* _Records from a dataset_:
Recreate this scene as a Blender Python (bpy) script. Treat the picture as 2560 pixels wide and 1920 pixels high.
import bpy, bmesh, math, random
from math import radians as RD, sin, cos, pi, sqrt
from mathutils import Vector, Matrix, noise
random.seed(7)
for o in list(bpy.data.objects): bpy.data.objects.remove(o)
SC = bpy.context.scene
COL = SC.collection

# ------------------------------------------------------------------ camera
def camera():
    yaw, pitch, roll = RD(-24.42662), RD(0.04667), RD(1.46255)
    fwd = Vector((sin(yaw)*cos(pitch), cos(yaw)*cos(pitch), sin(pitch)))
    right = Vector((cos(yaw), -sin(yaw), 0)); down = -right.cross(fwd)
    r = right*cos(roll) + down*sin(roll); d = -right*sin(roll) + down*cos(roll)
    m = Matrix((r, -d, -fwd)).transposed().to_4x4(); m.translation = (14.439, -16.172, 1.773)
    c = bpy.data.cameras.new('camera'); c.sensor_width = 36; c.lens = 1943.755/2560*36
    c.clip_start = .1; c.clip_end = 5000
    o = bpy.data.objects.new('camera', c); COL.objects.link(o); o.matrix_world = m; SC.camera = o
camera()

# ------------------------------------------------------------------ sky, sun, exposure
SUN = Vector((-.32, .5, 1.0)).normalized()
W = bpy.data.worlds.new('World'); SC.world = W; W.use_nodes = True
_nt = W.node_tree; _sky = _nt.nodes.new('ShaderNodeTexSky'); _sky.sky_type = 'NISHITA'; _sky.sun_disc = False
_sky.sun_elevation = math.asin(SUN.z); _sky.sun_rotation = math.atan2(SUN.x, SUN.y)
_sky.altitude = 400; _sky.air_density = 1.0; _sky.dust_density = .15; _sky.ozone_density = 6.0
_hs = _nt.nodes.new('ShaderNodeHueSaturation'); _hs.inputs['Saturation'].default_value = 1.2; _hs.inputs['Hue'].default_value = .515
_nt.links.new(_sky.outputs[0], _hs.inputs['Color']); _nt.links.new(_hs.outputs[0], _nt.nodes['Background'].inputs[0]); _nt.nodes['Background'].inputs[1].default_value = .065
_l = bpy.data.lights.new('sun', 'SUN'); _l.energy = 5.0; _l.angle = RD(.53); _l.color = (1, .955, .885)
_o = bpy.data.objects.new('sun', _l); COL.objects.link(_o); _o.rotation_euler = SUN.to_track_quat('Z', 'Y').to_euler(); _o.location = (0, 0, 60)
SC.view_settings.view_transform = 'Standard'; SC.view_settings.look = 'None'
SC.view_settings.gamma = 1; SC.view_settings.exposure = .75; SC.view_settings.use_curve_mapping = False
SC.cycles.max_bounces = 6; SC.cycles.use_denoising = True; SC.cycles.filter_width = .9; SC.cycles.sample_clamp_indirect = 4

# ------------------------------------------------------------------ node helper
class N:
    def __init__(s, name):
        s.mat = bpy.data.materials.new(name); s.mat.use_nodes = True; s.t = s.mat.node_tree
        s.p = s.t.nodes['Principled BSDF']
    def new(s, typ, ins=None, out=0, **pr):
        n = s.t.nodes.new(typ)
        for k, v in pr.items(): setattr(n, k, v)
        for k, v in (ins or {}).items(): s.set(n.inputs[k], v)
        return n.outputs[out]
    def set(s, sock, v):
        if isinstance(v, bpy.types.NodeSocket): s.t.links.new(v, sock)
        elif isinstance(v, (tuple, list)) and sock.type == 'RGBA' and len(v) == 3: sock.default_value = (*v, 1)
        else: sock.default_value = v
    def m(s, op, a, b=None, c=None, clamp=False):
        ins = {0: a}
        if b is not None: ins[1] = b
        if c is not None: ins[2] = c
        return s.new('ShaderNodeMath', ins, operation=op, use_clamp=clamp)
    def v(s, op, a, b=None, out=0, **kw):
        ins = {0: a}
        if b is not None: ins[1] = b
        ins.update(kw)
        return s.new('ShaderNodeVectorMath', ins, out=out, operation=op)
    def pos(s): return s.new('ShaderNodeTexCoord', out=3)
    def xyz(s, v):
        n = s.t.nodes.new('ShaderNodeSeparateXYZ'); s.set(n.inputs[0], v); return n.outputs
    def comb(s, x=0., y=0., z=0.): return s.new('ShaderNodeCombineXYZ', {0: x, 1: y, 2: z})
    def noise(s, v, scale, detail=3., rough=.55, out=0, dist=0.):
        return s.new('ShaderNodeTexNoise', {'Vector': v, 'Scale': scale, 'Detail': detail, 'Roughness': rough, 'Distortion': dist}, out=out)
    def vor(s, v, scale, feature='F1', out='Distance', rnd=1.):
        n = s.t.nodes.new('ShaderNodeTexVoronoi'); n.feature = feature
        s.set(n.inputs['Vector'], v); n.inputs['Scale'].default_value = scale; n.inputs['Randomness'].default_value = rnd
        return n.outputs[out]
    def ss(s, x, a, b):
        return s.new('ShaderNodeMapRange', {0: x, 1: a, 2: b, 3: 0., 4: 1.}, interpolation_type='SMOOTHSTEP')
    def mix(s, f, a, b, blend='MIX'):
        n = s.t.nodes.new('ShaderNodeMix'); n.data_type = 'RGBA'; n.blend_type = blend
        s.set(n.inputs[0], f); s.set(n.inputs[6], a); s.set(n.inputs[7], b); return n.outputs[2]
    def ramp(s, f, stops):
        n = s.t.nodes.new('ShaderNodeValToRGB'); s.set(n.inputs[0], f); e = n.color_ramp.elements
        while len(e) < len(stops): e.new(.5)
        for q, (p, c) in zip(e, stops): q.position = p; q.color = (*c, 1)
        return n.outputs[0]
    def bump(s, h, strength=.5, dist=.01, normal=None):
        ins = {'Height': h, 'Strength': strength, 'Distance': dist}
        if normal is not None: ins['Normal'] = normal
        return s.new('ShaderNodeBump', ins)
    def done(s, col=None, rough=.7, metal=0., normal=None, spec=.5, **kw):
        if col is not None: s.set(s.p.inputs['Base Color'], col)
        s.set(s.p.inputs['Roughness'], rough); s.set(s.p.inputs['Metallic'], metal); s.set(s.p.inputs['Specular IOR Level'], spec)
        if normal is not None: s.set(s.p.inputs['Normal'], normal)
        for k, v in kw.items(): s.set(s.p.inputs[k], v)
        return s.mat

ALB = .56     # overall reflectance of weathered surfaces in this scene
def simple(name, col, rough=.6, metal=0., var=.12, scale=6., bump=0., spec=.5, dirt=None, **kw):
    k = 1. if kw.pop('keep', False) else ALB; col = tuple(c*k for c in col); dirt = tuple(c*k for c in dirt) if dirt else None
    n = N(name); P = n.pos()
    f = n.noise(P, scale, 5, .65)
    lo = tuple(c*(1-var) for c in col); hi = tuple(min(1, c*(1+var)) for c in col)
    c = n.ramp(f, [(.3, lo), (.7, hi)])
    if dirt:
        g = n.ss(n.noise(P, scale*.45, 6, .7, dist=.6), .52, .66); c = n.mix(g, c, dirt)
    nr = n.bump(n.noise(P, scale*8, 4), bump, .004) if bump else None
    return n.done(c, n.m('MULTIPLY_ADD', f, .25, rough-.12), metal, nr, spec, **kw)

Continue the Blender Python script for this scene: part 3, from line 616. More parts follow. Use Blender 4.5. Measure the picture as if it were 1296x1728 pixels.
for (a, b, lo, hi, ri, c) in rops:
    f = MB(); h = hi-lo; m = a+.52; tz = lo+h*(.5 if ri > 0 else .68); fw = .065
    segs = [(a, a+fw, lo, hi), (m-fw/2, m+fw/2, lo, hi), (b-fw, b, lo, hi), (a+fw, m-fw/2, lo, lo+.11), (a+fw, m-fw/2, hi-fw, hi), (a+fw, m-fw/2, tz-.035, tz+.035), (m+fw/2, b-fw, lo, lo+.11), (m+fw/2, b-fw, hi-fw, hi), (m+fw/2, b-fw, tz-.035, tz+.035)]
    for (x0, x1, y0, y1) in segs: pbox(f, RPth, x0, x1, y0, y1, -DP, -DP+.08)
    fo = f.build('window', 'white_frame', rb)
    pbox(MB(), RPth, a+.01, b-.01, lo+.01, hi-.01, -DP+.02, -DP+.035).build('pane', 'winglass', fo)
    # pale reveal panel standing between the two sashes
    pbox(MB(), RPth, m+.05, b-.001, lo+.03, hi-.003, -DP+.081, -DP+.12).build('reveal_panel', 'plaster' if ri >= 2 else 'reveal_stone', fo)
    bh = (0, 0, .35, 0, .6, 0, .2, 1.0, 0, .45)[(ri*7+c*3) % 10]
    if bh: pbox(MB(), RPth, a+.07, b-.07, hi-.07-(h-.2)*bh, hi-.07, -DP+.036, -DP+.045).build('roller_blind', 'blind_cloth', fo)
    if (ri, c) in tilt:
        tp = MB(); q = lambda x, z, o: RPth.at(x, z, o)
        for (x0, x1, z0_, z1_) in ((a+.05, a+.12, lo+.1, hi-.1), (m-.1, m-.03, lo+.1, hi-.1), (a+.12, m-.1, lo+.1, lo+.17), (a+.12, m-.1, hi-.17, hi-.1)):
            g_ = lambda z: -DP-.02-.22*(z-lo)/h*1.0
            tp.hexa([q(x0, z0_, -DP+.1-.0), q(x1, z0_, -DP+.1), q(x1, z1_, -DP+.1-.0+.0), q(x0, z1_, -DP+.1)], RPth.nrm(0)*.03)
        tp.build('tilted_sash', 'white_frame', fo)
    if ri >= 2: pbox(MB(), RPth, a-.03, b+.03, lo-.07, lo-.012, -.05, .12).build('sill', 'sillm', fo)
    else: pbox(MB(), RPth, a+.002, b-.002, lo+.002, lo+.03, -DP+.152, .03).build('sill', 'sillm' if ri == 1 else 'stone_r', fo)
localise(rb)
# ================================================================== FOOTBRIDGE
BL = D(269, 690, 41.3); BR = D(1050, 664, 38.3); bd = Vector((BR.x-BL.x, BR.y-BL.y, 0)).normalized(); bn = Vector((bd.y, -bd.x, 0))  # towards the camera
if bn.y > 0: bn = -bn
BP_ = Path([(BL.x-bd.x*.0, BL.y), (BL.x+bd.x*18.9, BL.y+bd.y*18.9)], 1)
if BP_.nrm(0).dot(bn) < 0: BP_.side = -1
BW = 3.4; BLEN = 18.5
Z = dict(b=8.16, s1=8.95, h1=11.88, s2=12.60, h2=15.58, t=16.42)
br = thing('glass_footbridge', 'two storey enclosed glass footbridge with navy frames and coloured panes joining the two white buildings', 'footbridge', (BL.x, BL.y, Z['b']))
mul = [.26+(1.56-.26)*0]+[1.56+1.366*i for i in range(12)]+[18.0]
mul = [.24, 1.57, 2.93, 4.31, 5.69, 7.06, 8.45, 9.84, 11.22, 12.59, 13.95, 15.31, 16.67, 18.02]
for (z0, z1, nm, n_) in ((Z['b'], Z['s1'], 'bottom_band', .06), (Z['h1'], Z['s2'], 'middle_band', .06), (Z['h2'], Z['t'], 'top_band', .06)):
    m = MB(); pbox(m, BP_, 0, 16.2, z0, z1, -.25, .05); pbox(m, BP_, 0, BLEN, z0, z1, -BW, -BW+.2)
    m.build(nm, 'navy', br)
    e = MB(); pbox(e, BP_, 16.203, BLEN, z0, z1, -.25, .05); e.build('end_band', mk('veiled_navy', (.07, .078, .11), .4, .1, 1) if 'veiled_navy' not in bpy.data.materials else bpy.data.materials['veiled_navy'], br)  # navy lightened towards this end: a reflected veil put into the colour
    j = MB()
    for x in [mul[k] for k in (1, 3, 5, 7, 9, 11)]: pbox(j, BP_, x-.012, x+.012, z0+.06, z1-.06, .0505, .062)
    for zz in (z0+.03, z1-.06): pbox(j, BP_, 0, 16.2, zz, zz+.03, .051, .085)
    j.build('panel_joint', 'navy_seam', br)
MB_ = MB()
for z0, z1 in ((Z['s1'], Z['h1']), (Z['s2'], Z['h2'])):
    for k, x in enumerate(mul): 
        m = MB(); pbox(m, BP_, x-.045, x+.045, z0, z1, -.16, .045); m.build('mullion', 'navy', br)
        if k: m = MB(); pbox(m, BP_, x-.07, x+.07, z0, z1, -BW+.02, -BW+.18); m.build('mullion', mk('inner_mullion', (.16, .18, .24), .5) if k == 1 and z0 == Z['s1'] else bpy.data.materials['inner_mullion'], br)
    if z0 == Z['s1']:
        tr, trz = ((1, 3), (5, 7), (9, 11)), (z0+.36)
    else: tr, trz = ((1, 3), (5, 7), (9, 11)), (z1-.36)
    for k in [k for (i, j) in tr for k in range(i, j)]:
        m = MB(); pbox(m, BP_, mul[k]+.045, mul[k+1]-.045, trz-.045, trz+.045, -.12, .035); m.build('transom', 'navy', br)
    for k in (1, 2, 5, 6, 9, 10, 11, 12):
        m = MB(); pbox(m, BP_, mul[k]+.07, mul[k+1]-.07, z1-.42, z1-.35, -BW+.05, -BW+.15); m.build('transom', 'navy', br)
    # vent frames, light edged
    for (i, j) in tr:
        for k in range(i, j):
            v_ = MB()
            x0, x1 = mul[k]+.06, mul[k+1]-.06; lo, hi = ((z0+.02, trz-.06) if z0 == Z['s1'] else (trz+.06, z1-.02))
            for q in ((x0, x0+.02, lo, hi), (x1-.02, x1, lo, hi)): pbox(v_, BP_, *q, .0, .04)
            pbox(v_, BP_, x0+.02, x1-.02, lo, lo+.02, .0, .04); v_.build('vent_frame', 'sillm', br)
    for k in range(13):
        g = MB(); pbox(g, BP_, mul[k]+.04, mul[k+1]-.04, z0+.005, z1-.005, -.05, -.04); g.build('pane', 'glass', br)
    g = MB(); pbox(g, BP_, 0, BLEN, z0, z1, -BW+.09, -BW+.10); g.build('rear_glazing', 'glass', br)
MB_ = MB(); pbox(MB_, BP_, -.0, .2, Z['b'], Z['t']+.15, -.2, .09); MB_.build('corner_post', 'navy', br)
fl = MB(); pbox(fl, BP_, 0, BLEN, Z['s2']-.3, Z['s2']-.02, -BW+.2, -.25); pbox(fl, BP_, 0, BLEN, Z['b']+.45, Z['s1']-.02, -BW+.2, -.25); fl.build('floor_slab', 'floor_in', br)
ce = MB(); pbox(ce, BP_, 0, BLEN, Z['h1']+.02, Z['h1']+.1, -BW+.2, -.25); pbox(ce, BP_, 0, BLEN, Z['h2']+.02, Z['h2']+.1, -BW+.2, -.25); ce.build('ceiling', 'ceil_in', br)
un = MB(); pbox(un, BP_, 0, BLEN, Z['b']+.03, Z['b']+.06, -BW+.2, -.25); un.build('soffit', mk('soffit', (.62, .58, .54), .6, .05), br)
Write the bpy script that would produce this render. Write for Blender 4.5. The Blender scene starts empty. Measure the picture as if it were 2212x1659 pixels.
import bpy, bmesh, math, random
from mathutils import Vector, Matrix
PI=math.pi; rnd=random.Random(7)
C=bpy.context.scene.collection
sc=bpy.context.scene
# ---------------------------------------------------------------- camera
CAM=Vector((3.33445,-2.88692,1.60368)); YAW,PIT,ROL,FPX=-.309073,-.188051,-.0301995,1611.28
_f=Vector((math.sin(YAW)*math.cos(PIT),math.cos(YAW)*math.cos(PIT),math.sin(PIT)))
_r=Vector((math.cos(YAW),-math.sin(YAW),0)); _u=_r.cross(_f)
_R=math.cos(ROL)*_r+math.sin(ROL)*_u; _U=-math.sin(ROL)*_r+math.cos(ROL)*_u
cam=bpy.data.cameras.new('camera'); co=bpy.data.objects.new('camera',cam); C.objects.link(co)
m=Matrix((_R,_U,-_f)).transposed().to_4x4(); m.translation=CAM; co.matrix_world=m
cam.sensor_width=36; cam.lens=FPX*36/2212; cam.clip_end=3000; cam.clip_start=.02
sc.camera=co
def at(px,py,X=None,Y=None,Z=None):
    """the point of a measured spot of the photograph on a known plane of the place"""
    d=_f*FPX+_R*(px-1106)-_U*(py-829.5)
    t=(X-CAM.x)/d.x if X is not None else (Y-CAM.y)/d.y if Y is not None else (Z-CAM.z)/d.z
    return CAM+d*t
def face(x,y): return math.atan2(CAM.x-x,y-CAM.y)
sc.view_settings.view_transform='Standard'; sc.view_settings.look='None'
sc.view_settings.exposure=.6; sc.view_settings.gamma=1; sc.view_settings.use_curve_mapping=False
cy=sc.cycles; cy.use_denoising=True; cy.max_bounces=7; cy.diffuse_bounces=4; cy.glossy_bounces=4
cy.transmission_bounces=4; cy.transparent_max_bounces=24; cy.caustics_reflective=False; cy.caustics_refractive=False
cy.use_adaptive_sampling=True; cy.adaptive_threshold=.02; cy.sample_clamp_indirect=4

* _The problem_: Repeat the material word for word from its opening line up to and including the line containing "COL = SC.collection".

* _Finished task_:
Recreate this scene as a Blender Python (bpy) script. Treat the picture as 2560 pixels wide and 1920 pixels high.
import bpy, bmesh, math, random
from math import radians as RD, sin, cos, pi, sqrt
from mathutils import Vector, Matrix, noise
random.seed(7)
for o in list(bpy.data.objects): bpy.data.objects.remove(o)
SC = bpy.context.scene
COL = SC.collection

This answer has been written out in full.